Scene modeling code data:
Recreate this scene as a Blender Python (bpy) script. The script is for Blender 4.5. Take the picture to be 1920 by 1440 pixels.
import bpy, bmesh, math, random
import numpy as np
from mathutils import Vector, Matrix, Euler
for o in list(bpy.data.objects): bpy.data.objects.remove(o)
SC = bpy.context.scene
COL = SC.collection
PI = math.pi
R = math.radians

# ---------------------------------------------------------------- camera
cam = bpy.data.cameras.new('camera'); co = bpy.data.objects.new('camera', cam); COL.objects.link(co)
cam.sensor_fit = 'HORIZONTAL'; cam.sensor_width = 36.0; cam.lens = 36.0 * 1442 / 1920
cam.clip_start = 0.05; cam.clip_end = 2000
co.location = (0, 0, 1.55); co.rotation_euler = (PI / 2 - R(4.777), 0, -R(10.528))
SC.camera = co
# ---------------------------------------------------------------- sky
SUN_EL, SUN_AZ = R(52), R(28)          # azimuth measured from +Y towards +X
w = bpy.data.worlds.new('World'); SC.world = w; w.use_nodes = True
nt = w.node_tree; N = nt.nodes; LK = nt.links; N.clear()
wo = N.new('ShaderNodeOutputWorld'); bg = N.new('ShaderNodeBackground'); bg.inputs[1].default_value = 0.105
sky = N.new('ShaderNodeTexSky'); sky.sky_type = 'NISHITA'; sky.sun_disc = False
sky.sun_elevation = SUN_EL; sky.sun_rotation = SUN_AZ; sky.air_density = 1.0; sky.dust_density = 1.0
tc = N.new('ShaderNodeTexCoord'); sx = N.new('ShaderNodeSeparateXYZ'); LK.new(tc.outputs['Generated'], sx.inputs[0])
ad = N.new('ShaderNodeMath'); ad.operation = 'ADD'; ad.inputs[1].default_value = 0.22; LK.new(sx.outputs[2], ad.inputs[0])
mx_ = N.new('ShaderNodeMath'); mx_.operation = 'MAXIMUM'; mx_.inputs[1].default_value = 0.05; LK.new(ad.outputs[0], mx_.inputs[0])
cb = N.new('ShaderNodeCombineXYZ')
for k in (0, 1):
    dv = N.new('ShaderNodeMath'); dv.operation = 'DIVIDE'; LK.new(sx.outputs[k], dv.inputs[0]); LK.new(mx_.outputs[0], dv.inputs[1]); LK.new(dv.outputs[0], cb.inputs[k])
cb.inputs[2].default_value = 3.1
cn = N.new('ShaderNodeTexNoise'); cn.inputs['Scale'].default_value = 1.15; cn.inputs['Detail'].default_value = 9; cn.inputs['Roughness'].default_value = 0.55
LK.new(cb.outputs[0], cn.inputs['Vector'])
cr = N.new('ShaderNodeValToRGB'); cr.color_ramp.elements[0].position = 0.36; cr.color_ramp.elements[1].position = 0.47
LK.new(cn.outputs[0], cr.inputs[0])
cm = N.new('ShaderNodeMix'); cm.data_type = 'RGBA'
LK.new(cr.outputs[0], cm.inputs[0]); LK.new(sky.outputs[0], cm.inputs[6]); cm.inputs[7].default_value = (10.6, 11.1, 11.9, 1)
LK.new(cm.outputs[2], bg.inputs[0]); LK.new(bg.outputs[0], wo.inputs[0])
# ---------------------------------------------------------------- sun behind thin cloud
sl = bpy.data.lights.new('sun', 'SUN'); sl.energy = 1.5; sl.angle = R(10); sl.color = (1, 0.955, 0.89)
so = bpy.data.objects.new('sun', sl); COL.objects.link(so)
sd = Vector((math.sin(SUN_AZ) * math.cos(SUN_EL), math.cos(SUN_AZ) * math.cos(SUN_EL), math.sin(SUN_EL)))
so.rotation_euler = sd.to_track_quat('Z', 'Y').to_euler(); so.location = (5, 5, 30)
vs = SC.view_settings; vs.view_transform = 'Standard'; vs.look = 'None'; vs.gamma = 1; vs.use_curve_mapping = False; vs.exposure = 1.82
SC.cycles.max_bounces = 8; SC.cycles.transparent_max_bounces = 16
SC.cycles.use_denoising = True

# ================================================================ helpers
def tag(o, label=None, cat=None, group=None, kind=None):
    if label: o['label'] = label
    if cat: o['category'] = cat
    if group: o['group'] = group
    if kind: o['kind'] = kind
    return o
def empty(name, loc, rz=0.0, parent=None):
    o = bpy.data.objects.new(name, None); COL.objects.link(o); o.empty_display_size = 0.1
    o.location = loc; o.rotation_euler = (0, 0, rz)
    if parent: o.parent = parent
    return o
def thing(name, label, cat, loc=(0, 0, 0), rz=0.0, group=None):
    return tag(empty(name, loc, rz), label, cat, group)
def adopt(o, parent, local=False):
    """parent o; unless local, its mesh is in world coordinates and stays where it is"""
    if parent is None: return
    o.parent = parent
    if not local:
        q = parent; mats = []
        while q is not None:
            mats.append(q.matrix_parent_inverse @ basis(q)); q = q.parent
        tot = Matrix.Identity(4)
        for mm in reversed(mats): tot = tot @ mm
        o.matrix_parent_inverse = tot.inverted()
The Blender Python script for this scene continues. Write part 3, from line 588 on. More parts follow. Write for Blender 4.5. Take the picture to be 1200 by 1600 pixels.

* Stated problem:
Copy out only the lines running from the beginning of the data to the line with "R = math.radians", both ends included.

* Exercise output:
Recreate this scene as a Blender Python (bpy) script. The script is for Blender 4.5. Take the picture to be 1920 by 1440 pixels.
import bpy, bmesh, math, random
import numpy as np
from mathutils import Vector, Matrix, Euler
for o in list(bpy.data.objects): bpy.data.objects.remove(o)
SC = bpy.context.scene
COL = SC.collection
PI = math.pi
R = math.radians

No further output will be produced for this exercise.